Thursday, June 23, 2011

Design Pedagogies

Koehler and Mishra's article examining technological pedagogical content knowledge fits into a larger conversation about how people - not just teachers and graduate students - feel about design pedagogies. In a meta sort of way, the article reaffirms many of the key trends in composition studies by testing design pedagogy on people who are generally thought of as its practitioners or purveyors. In the same way, by building from Lee Shulman's (1986) idea of pedagogical content knowledge, this article theorizes something that a colleague and I tried to carry out last semester... here's a run down of what we did, why we did it and how it connects to the Koehler and Mishra.

Problems and finding solutions = better pedagogy

Visual rhetoric was a term I had never encountered before I got to MSU. I knew it existed, but had never been in a discipline that valued it or theorized it in any real way. Curious as I sometimes can be, I wanted to investigate the tenets of visual rhetoric and its place in the writing curriculum.

Oddly enough, the first place I turned was resumes. To me, resumes represented a good entry place. So I bought Robin William's "The Non-Designer's Design Book" and started theorizing how I might teach visual rhetoric, through resumes, with technology.

What resulted is a workshop that uses Adobe's inDesign as a mechanism for teaching visual rhetoric. We made this decision based on our own pedagogical content knowledge.

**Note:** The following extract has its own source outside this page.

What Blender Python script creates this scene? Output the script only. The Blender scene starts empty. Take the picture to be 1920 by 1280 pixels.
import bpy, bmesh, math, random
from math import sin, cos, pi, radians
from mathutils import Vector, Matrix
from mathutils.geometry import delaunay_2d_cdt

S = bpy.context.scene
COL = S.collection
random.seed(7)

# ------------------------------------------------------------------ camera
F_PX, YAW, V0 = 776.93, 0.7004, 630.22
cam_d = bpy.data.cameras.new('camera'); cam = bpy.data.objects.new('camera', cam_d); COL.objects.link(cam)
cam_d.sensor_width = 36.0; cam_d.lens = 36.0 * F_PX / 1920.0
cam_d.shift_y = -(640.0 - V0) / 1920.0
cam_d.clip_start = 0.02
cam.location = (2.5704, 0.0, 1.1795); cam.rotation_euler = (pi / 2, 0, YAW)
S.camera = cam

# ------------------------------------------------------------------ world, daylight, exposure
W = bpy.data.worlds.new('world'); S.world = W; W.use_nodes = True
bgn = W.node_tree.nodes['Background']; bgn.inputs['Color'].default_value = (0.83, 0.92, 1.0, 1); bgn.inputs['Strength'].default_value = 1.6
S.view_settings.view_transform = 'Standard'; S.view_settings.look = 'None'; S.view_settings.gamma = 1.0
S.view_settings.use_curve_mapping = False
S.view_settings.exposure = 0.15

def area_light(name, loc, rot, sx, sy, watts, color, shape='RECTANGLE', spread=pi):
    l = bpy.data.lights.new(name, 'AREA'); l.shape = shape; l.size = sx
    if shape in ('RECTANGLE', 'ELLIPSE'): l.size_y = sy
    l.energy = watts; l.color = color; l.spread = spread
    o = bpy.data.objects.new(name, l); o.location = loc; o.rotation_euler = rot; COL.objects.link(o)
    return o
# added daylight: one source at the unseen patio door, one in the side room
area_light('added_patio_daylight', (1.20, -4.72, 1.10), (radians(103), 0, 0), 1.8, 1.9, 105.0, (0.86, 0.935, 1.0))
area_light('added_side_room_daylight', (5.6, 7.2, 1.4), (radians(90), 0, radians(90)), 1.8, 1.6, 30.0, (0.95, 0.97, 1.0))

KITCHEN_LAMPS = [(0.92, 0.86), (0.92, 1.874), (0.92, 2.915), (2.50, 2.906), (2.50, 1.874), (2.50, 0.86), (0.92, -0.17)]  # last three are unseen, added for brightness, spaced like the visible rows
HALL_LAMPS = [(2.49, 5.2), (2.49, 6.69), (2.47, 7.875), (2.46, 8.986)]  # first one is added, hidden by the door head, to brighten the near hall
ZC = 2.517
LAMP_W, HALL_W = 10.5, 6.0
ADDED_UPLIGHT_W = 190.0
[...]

What we did, in many ways, represents the amalgam that Shulman and Koehler & Mishrata talk about.

Faced with a design problem of sorts, we collaborated to find a technology that'd help mediate our process. We considered the content, how we wanted to represent that content - through play and design pedagogies - and what we knew and could deploy.

We ultimately developed a workshop that allows for all of these using an interface that had otherwise been reserved for things like laying out print and web documents.

At one level our project deployed design pedagogy by allowing the student/writers in the workshop to look at available designs, design for themselves and then, in the end, have a new design. At another level, like the folks in Koehler and Mishrata's study, we were faced with a problem that needed a pedagogical solution.

Judging by our conversations in session, we also had an affinity for design pedagogies. Many of our proprietary technologies built off "available designs." Also, what we did was, I think, fun and successful which echoes the momentum of this article.

Teachers really ought to be exposed to this type of thinking in professional development situations. Even if new technologies don't arise, perhaps they'll think of old technologies in new ways. This of course requires that teachers think on a project by project basis, consider learning goals and evaluate the affordances of already available designs.

1 comment:

  1. I happened to see some of the marked-up resumes from the workshop, Mike. Great stuff!